Dynamic Values

The dynamic values option provides the ability to reference parameters (standard or secret), templates, or other CloudTruth objects (project, environment, template) within a company's organization and interpolate their values. Dynamic values are obtained by using the mustache logic-less template syntax.

Only non-secret parameters can contain Dynamic Values; however, they can reference parameters marked as secrets.

Creating a dynamic value

  1. After creating a new standard parameter, the ADD ENVIRONMENT VALUE modal is displayed, where clicking the DYNAMIC option switches the ENVIRONMENT VALUE input into a code editor and adds the Evaluate button for previewing the dynamic value before saving:

DYNAMIC unchecked
DYNAMIC checked
  1. Starting with two left-hand braces {{, the editor will automatically insert the two right-hand braces }}. Start typing cloudtruth to access the available automatic parameter options, we'll select project for this example:

  1. Click Evaluate to display the actual value of the parameter (to revert back the the code editor, click Show Raw):

  1. Once satisfied, click Save to save the dynamic value.

More information regarding available automatic parameters is covered in our Templates documentation in the Automatic Parameters section

Interpolation

The ability to interpolate, or retrieve values from existing parameters, is a great way to automatically produce values for a given environment based on data within the environment.

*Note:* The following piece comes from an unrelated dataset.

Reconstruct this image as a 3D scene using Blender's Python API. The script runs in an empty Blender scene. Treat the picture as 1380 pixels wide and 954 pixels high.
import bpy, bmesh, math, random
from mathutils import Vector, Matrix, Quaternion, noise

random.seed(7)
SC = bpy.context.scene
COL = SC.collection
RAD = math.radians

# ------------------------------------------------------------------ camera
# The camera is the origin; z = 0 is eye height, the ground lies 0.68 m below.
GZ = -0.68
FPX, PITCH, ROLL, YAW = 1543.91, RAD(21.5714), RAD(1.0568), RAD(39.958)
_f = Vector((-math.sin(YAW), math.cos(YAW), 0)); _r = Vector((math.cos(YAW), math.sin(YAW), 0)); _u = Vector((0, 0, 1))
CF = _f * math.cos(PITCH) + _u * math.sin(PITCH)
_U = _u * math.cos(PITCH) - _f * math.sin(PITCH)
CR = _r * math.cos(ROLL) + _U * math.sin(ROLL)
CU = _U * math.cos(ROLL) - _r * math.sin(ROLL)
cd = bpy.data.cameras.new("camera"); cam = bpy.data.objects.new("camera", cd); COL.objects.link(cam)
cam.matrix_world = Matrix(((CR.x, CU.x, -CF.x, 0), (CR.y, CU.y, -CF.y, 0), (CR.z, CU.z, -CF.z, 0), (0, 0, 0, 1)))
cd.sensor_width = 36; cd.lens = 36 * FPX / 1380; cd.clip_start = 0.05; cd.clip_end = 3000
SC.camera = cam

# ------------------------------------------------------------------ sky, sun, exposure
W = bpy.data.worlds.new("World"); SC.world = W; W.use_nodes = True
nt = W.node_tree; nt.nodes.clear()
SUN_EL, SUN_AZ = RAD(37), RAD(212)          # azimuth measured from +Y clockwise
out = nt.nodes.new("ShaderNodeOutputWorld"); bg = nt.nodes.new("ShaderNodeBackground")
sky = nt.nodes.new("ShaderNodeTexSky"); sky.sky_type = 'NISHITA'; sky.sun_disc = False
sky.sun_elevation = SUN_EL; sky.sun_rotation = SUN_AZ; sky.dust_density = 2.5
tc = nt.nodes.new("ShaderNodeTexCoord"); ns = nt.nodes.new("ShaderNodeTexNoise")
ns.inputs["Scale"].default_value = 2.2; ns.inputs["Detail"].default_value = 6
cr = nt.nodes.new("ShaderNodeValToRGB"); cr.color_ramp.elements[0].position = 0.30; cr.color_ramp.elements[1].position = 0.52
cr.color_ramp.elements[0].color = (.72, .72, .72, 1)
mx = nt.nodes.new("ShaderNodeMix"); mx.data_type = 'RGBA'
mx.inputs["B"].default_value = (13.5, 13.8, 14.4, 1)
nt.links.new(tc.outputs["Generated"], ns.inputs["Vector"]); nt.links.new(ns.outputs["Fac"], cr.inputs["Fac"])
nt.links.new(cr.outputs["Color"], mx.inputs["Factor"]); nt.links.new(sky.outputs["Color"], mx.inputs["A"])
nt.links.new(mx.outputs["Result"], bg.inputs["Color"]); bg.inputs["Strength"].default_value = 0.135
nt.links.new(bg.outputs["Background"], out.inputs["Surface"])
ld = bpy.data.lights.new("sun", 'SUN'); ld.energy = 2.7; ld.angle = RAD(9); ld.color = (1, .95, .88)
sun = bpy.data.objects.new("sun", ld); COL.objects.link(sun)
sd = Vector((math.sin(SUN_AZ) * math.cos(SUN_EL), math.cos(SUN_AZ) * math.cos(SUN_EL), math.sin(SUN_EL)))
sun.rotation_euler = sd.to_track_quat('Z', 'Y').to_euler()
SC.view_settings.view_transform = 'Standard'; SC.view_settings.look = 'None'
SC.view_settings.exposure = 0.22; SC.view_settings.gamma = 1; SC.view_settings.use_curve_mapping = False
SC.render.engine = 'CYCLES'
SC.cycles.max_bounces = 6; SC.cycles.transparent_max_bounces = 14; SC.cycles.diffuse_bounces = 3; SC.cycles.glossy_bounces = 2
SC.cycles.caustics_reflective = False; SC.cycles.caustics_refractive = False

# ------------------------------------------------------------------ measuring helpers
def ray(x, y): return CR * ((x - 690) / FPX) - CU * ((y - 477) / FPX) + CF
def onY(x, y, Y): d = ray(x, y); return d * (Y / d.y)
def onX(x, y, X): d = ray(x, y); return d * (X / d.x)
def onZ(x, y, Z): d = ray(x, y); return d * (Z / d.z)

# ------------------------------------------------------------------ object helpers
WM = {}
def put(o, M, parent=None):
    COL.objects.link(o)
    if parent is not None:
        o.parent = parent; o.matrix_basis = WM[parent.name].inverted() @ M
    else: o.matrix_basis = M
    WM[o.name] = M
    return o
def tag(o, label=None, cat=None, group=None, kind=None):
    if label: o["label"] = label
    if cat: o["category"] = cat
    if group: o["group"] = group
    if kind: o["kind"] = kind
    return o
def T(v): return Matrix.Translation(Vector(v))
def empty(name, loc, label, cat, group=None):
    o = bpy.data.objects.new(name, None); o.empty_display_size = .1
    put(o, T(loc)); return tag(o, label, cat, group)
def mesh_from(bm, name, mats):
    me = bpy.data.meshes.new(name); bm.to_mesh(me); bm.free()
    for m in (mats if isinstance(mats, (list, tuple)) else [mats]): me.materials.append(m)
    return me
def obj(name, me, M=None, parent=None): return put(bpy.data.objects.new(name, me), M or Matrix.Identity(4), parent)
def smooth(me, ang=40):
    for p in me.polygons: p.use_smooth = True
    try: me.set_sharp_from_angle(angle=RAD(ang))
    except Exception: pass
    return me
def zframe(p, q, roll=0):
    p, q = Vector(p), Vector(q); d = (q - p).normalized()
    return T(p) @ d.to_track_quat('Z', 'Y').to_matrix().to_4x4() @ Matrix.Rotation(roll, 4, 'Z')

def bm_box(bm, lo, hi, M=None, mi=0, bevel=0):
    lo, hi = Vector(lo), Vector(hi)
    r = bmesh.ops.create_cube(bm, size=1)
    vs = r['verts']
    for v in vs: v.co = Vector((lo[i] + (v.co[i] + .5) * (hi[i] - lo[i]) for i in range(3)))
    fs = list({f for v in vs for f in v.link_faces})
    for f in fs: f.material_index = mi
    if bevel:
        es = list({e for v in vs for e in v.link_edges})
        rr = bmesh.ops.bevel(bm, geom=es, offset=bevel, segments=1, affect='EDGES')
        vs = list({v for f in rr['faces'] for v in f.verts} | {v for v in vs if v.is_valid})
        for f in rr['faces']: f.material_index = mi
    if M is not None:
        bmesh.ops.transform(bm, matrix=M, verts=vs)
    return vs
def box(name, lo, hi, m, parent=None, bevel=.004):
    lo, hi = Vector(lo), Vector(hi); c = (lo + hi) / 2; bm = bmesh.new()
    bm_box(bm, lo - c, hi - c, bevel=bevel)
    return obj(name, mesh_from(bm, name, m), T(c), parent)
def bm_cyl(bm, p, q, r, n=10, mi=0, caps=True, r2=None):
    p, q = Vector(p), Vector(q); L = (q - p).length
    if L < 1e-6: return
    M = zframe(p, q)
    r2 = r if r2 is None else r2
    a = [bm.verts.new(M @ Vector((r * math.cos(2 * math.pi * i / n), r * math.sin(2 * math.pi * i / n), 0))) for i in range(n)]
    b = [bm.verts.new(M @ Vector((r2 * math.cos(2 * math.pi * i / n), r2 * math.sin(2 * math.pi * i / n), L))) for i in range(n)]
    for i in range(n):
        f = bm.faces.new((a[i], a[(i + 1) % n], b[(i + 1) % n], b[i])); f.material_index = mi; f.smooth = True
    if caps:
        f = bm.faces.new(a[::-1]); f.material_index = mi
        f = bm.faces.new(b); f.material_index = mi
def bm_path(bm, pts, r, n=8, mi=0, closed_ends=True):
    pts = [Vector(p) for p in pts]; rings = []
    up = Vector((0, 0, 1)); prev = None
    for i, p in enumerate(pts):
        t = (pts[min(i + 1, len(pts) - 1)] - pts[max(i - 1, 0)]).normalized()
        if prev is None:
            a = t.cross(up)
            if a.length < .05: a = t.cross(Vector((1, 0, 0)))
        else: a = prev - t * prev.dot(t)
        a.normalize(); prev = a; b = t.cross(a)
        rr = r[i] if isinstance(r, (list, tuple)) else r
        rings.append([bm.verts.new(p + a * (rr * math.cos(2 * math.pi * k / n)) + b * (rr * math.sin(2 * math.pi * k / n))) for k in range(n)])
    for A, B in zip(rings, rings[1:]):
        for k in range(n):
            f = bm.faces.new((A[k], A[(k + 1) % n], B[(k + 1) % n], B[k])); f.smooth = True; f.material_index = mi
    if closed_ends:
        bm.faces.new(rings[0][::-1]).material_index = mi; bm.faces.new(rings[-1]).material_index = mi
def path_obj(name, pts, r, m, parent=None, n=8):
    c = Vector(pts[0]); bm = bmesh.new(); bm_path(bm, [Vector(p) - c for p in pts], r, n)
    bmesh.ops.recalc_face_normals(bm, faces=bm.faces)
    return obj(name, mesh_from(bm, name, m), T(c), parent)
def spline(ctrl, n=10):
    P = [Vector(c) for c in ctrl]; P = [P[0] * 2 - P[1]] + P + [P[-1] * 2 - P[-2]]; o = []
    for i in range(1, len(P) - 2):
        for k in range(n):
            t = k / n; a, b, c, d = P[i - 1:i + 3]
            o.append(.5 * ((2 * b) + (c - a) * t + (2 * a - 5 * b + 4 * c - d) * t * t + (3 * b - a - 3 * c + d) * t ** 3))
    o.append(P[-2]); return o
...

Here's a simple example:

Say we want to programmatically build a site per environment within a project. Normally, we would need to add a domain parameter for each environment which is unique such as:

  • production.example-app.com

Hard-coding these parameters and overriding the values in each environment is doable, but quickly becomes overhead and error prone when new environments are created. Interpolation gives us the ability to 'build' this value at retrieval time, every time. When new environments are added, the dynamic variable is inherited and produces the correct value when retrieved without the need to manually update the value. Here's how we might do this:

  1. Create a new project parameter for the default environment with a dynamic value which references the project:

  1. This will produce a domain with top-level-domain base for the project:

  1. Next, let's create another project parameter for the default environment with a dynamic value which references the environment and the previously created project parameter:

  1. This will produce the full-domain string in a per environment fashion for the project:

  1. Going back to the project's parameter list, we can see how useful this is by evaluating the values (click Show Evaluated) then selecting different environments to see the value update to reflect the currently selected environment:

development environment
production environment

This is a simple example of how interpolation produces values automatically and accurately every time they are retrieved and evaluated.